STATED EXERCISE: Repeat the listing in full. Nothing may be added or left out.

SOURCE MATERIAL:
■ ■ ■

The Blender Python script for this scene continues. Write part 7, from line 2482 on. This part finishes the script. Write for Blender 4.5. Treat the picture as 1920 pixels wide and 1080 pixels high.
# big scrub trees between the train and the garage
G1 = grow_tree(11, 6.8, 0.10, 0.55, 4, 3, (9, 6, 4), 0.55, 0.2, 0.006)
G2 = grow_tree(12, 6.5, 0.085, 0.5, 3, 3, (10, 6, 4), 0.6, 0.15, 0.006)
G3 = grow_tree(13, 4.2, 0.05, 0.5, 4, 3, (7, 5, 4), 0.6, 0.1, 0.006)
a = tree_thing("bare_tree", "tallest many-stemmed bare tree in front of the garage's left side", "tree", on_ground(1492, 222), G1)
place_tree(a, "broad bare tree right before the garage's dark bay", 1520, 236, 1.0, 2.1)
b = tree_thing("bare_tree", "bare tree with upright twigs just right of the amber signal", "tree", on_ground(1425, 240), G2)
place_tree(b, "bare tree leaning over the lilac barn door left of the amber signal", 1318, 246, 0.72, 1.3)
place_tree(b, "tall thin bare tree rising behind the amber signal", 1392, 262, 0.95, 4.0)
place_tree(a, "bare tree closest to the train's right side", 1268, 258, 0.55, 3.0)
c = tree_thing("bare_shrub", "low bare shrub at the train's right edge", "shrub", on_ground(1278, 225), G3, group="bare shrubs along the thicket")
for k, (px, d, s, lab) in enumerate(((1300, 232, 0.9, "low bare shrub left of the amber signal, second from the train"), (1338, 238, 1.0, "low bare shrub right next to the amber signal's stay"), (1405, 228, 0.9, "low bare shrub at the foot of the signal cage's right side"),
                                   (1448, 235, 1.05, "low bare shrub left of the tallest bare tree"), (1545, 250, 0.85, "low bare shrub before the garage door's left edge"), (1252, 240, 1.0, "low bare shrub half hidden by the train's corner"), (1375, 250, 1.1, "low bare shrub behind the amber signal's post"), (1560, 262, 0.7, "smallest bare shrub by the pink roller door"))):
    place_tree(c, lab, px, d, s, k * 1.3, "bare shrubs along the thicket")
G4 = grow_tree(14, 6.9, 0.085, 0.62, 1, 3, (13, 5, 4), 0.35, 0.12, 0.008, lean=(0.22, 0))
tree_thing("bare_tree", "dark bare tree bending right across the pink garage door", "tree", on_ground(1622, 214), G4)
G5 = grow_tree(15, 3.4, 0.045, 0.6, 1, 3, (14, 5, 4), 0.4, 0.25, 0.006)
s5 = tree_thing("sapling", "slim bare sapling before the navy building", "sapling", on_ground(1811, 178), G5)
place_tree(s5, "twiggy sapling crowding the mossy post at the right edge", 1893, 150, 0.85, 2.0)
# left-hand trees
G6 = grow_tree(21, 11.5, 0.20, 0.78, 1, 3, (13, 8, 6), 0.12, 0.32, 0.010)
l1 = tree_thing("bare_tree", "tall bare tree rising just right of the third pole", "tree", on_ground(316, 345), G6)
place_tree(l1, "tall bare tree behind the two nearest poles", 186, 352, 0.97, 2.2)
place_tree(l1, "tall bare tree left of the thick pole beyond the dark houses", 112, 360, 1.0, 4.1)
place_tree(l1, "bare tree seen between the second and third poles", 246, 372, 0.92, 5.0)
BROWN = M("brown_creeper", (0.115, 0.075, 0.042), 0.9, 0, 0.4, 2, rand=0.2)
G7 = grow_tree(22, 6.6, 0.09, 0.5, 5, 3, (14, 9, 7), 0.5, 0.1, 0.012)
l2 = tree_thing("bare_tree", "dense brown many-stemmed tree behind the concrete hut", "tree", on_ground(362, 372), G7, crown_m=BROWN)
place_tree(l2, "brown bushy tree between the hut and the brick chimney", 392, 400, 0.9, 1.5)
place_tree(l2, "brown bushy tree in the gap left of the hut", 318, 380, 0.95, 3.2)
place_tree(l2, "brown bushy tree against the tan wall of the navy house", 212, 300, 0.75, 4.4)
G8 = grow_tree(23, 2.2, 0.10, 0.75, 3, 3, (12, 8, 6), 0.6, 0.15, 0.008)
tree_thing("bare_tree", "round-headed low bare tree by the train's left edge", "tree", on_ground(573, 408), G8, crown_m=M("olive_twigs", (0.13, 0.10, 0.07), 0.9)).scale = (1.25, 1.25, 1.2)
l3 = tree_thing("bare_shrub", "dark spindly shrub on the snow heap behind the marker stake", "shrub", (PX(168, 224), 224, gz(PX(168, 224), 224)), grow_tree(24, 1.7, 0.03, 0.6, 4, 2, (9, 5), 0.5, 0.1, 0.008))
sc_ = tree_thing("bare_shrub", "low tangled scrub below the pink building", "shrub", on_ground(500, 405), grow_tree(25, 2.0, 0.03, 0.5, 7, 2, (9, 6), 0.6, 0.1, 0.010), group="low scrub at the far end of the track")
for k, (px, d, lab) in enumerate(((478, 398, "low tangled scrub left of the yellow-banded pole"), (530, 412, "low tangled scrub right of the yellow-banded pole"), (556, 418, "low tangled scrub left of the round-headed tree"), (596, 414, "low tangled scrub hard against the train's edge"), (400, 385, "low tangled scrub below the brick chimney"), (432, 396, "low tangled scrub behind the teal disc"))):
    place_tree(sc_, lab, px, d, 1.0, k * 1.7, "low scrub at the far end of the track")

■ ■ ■

SOLVED EXERCISE:
The Blender Python script for this scene continues. Write part 7, from line 2482 on. This part finishes the script. Write for Blender 4.5. Treat the picture as 1920 pixels wide and 1080 pixels high.
# big scrub trees between the train and the garage
G1 = grow_tree(11, 6.8, 0.10, 0.55, 4, 3, (9, 6, 4), 0.55, 0.2, 0.006)
G2 = grow_tree(12, 6.5, 0.085, 0.5, 3, 3, (10, 6, 4), 0.6, 0.15, 0.006)
G3 = grow_tree(13, 4.2, 0.05, 0.5, 4, 3, (7, 5, 4), 0.6, 0.1, 0.006)
a = tree_thing("bare_tree", "tallest many-stemmed bare tree in front of the garage's left side", "tree", on_ground(1492, 222), G1)
place_tree(a, "broad bare tree right before the garage's dark bay", 1520, 236, 1.0, 2.1)
b = tree_thing("bare_tree", "bare tree with upright twigs just right of the amber signal", "tree", on_ground(1425, 240), G2)
place_tree(b, "bare tree leaning over the lilac barn door left of the amber signal", 1318, 246, 0.72, 1.3)
place_tree(b, "tall thin bare tree rising behind the amber signal", 1392, 262, 0.95, 4.0)
place_tree(a, "bare tree closest to the train's right side", 1268, 258, 0.55, 3.0)
c = tree_thing("bare_shrub", "low bare shrub at the train's right edge", "shrub", on_ground(1278, 225), G3, group="bare shrubs along the thicket")
for k, (px, d, s, lab) in enumerate(((1300, 232, 0.9, "low bare shrub left of the amber signal, second from the train"), (1338, 238, 1.0, "low bare shrub right next to the amber signal's stay"), (1405, 228, 0.9, "low bare shrub at the foot of the signal cage's right side"),
                                   (1448, 235, 1.05, "low bare shrub left of the tallest bare tree"), (1545, 250, 0.85, "low bare shrub before the garage door's left edge"), (1252, 240, 1.0, "low bare shrub half hidden by the train's corner"), (1375, 250, 1.1, "low bare shrub behind the amber signal's post"), (1560, 262, 0.7, "smallest bare shrub by the pink roller door"))):
    place_tree(c, lab, px, d, s, k * 1.3, "bare shrubs along the thicket")
G4 = grow_tree(14, 6.9, 0.085, 0.62, 1, 3, (13, 5, 4), 0.35, 0.12, 0.008, lean=(0.22, 0))
tree_thing("bare_tree", "dark bare tree bending right across the pink garage door", "tree", on_ground(1622, 214), G4)
G5 = grow_tree(15, 3.4, 0.045, 0.6, 1, 3, (14, 5, 4), 0.4, 0.25, 0.006)
s5 = tree_thing("sapling", "slim bare sapling before the navy building", "sapling", on_ground(1811, 178), G5)
place_tree(s5, "twiggy sapling crowding the mossy post at the right edge", 1893, 150, 0.85, 2.0)
# left-hand trees
G6 = grow_tree(21, 11.5, 0.20, 0.78, 1, 3, (13, 8, 6), 0.12, 0.32, 0.010)
l1 = tree_thing("bare_tree", "tall bare tree rising just right of the third pole", "tree", on_ground(316, 345), G6)
place_tree(l1, "tall bare tree behind the two nearest poles", 186, 352, 0.97, 2.2)
place_tree(l1, "tall bare tree left of the thick pole beyond the dark houses", 112, 360, 1.0, 4.1)
place_tree(l1, "bare tree seen between the second and third poles", 246, 372, 0.92, 5.0)
BROWN = M("brown_creeper", (0.115, 0.075, 0.042), 0.9, 0, 0.4, 2, rand=0.2)
G7 = grow_tree(22, 6.6, 0.09, 0.5, 5, 3, (14, 9, 7), 0.5, 0.1, 0.012)
l2 = tree_thing("bare_tree", "dense brown many-stemmed tree behind the concrete hut", "tree", on_ground(362, 372), G7, crown_m=BROWN)
place_tree(l2, "brown bushy tree between the hut and the brick chimney", 392, 400, 0.9, 1.5)
place_tree(l2, "brown bushy tree in the gap left of the hut", 318, 380, 0.95, 3.2)
place_tree(l2, "brown bushy tree against the tan wall of the navy house", 212, 300, 0.75, 4.4)
G8 = grow_tree(23, 2.2, 0.10, 0.75, 3, 3, (12, 8, 6), 0.6, 0.15, 0.008)
tree_thing("bare_tree", "round-headed low bare tree by the train's left edge", "tree", on_ground(573, 408), G8, crown_m=M("olive_twigs", (0.13, 0.10, 0.07), 0.9)).scale = (1.25, 1.25, 1.2)
l3 = tree_thing("bare_shrub", "dark spindly shrub on the snow heap behind the marker stake", "shrub", (PX(168, 224), 224, gz(PX(168, 224), 224)), grow_tree(24, 1.7, 0.03, 0.6, 4, 2, (9, 5), 0.5, 0.1, 0.008))
sc_ = tree_thing("bare_shrub", "low tangled scrub below the pink building", "shrub", on_ground(500, 405), grow_tree(25, 2.0, 0.03, 0.5, 7, 2, (9, 6), 0.6, 0.1, 0.010), group="low scrub at the far end of the track")
for k, (px, d, lab) in enumerate(((478, 398, "low tangled scrub left of the yellow-banded pole"), (530, 412, "low tangled scrub right of the yellow-banded pole"), (556, 418, "low tangled scrub left of the round-headed tree"), (596, 414, "low tangled scrub hard against the train's edge"), (400, 385, "low tangled scrub below the brick chimney"), (432, 396, "low tangled scrub behind the teal disc"))):
    place_tree(sc_, lab, px, d, 1.0, k * 1.7, "low scrub at the far end of the track")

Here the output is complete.